‘Marionettes’ by Claire Dean

‘Marionettes’ does for Prague what ‘Don’t Look Now’ does for Venice. For Claire Dean it’s both a living city and a territory of the imagination: her knack for terse but memorable portrayal of landscape and built environment makes a massive contribution to the story’s mounting sense of unease and dislocation. The unnamed protagonist and her partner, Karl, return to the city after a gap of seven years, revisiting key landmarks and reminiscing about the previous holiday. She discovers an unstaffed marionette shop and, on a visit without Karl, finds a pair of marionettes that resemble the pair of them. When Karl doesn’t believe her, she attempts to find the shop once more but its location seems to be curiously provisional. It can only be found when she isn’t looking for it. The narrative is peppered with hints, overt and symbolic, that the woman has become stifled by her relationship and the final segment is an alarming, dreamlike recapitulation of this theme.

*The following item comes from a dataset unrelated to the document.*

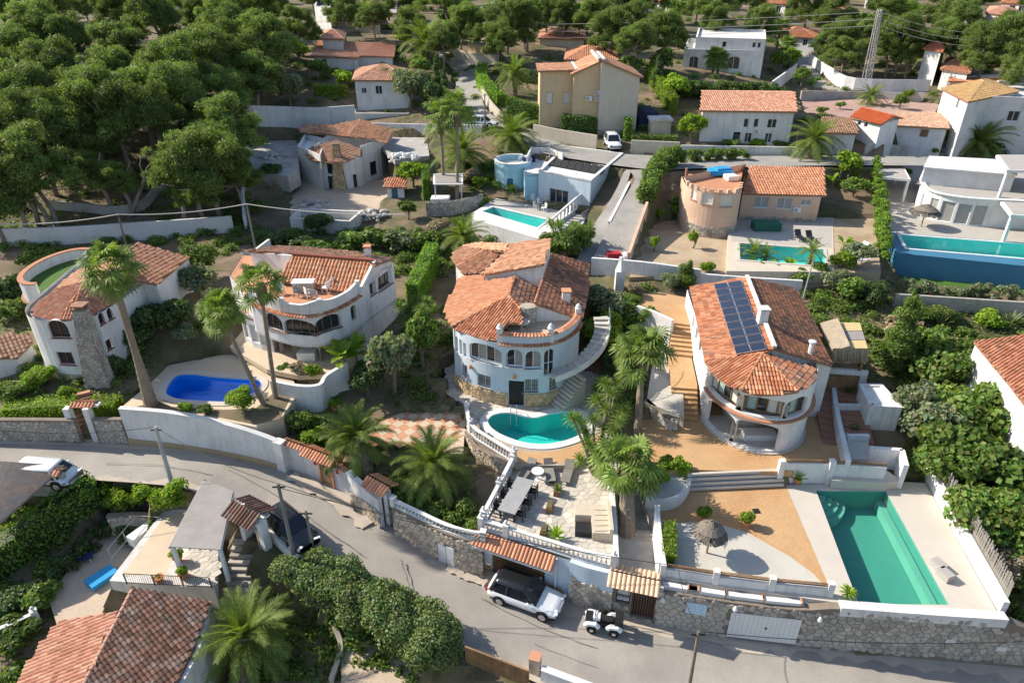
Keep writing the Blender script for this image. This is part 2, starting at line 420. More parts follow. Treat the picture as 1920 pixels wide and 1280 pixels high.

First published as a Nightjar Press chapbook, 2011 and collected in The Museum of Shadows and Reflections, Unsettling Wonder, 2016

‘The Unwish’ by Claire Dean

I had never heard of Claire Dean until I picked up this chapbook from Nicholas Royle’s ever-reliable Night Jar Press; I am so glad I did because this is one of the best contemporary weird short stories I’ve encountered. ‘The Unwish’ creeps up on you like all good writing of this type should; it is the story of two sisters, one happily settled and pregnant, the other waiting expectantly on the texts of a new boyfriend, who gather at a house in the countryside for a family event. But flashes of a past perhaps buried begin to show themselves. Wasn’t there a third sister?